Bleh: Pennington, Soto, Nava, Alburquerque, Gentry, Ortega, Revere, Rivera, Chavez, Young, Lucroy, Bour

Bad: Valbuena, Cozart, Harvey, Cahill, Allen, Teheran

Albatross: Rendon (Arte’s fault though)
 

Minasian:

Good: Lorenzen, Drury, Estévez, Moore

Good?: Syndergaard turned into Moniak

Meh: Suzuki x2, Claudio, Duffy, Iglesias Bradley, Phillips

Bad: Quintana, Loup, Tepera

Can we entirely blame Arte, though?  Minasian alluded to a similar scenario this most recent offseason, where Arte wanted to go sign Trea Turner, feeling he was the "missing piece."  Perry knew better and told Arte (allegedly) that the team needed a lot more than just Turner, and it was best to spread it around instead of consolidating it into one overpriced player.

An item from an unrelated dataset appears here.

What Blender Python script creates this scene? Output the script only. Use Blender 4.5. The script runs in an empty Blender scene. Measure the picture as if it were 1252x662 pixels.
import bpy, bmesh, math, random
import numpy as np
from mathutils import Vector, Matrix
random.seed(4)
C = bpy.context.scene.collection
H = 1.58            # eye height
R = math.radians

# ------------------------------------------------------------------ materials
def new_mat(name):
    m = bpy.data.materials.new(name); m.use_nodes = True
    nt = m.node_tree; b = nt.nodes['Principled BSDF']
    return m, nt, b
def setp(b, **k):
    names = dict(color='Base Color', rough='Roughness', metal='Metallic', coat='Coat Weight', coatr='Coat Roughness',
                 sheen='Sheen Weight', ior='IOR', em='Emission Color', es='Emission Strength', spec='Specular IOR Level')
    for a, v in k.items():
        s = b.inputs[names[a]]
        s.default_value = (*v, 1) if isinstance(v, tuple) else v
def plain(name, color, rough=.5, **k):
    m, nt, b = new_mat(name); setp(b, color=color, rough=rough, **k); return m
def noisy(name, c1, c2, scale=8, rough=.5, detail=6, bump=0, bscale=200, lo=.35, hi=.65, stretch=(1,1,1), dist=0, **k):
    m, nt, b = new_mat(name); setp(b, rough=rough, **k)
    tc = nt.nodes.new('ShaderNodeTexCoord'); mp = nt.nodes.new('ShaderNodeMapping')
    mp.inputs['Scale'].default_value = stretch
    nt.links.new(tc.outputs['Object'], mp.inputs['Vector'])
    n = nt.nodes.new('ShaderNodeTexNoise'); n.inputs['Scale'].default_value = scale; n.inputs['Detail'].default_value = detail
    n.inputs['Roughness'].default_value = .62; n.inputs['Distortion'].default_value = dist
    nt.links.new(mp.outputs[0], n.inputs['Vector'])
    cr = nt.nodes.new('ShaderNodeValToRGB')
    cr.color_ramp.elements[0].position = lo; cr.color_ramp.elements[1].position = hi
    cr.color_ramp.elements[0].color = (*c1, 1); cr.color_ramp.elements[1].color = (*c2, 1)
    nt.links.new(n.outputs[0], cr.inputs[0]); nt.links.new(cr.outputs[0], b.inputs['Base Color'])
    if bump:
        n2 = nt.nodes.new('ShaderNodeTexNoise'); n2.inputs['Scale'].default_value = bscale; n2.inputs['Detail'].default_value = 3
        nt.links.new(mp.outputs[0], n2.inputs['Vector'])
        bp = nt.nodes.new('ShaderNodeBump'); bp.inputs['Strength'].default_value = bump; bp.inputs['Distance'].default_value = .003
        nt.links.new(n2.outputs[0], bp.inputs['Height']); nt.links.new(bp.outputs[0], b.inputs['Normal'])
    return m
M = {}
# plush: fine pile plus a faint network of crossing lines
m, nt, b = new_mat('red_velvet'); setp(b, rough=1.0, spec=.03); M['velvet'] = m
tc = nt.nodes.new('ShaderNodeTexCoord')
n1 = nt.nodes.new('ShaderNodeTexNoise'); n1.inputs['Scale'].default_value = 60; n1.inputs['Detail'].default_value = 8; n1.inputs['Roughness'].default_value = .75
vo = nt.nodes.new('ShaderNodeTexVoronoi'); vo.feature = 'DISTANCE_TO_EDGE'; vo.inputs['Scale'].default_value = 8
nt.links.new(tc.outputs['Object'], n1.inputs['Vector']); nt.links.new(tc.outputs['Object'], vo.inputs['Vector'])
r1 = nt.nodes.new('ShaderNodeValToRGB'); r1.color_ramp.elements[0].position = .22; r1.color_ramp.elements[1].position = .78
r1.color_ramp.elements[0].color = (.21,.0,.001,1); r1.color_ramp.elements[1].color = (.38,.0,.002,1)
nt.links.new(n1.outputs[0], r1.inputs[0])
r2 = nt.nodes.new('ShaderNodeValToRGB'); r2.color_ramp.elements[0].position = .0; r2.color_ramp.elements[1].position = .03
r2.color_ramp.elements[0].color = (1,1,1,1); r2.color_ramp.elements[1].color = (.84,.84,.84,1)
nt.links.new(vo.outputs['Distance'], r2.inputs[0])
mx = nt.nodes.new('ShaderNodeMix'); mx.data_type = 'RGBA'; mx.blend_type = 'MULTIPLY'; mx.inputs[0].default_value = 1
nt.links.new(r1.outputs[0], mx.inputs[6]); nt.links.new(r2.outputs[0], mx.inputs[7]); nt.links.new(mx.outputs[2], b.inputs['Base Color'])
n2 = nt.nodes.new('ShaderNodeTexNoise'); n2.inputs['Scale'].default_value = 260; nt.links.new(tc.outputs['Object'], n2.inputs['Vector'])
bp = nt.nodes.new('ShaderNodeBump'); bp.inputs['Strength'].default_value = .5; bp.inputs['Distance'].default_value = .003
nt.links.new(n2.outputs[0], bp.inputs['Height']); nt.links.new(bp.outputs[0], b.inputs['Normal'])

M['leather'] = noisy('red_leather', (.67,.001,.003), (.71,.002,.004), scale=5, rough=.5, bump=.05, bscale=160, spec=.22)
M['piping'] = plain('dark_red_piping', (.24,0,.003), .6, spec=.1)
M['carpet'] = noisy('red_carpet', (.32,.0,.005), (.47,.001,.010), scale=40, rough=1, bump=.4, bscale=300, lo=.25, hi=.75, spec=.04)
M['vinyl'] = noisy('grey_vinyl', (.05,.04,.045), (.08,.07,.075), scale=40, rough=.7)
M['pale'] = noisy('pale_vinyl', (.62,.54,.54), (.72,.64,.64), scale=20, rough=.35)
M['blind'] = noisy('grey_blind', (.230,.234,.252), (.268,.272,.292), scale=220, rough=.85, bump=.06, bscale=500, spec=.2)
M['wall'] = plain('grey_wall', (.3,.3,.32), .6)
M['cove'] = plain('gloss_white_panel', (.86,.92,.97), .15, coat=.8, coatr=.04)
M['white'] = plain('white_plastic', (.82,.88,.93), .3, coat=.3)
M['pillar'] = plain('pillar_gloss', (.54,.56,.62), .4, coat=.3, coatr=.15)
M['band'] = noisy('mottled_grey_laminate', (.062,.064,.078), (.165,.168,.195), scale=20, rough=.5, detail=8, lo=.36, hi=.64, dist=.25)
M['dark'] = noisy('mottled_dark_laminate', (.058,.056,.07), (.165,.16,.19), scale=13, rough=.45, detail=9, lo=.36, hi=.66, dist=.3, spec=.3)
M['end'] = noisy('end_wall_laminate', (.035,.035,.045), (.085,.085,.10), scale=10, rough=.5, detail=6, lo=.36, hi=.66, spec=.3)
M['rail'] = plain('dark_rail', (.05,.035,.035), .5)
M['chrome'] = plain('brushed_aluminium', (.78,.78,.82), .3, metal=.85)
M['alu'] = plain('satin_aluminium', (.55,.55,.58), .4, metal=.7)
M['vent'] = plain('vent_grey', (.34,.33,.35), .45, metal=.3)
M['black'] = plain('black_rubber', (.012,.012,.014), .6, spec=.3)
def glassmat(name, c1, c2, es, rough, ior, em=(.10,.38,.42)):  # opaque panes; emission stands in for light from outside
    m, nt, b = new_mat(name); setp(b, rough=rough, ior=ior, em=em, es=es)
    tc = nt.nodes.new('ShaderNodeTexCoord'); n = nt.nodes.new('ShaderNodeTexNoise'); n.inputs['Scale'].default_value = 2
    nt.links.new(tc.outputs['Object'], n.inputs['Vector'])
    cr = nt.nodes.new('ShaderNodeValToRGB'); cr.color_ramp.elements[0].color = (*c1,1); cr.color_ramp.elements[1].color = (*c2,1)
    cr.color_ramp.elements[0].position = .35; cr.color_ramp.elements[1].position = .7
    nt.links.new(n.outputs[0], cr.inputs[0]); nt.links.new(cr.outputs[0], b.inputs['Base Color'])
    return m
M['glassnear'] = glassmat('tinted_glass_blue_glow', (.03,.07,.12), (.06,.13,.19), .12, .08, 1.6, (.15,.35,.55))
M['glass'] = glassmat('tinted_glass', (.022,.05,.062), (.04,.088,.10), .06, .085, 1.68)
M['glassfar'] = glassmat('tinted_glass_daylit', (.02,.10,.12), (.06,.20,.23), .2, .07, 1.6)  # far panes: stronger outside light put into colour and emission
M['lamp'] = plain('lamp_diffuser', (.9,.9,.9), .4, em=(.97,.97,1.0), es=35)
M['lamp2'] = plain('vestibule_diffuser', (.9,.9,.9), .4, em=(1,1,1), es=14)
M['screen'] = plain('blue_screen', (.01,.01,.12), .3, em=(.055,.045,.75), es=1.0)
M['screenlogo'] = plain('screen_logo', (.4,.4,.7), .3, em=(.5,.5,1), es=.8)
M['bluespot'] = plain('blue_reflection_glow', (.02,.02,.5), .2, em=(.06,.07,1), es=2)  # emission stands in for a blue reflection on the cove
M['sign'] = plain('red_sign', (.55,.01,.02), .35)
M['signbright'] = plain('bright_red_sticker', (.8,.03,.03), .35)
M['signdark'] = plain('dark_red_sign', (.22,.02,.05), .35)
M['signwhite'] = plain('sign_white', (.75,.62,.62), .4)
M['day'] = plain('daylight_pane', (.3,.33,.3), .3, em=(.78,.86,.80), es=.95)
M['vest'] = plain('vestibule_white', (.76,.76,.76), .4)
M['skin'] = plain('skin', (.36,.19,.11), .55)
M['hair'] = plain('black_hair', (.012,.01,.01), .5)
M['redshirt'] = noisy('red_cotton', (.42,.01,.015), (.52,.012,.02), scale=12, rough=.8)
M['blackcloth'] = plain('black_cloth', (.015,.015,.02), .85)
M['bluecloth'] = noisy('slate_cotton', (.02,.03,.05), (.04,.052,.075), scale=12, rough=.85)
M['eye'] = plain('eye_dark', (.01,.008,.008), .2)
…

Maybe Eppler had the same scenario, and he just didn't have enough sense (or courage?) to tell Arte the team needed more than just one star player.  What is more telling, though, is to see what has happened with the Mets, how Eppler has approached their finances, and the resulting team record they have now.  Again, I just don't think Eppler is very good at his job, and I think Perry is significantly better.  Perry's pedigree is from really strong draft-and-develop organizations, as well as organizations who used free agency to largely find value (as opposed to signing the biggest star possible).  I think he is way better than Eppler.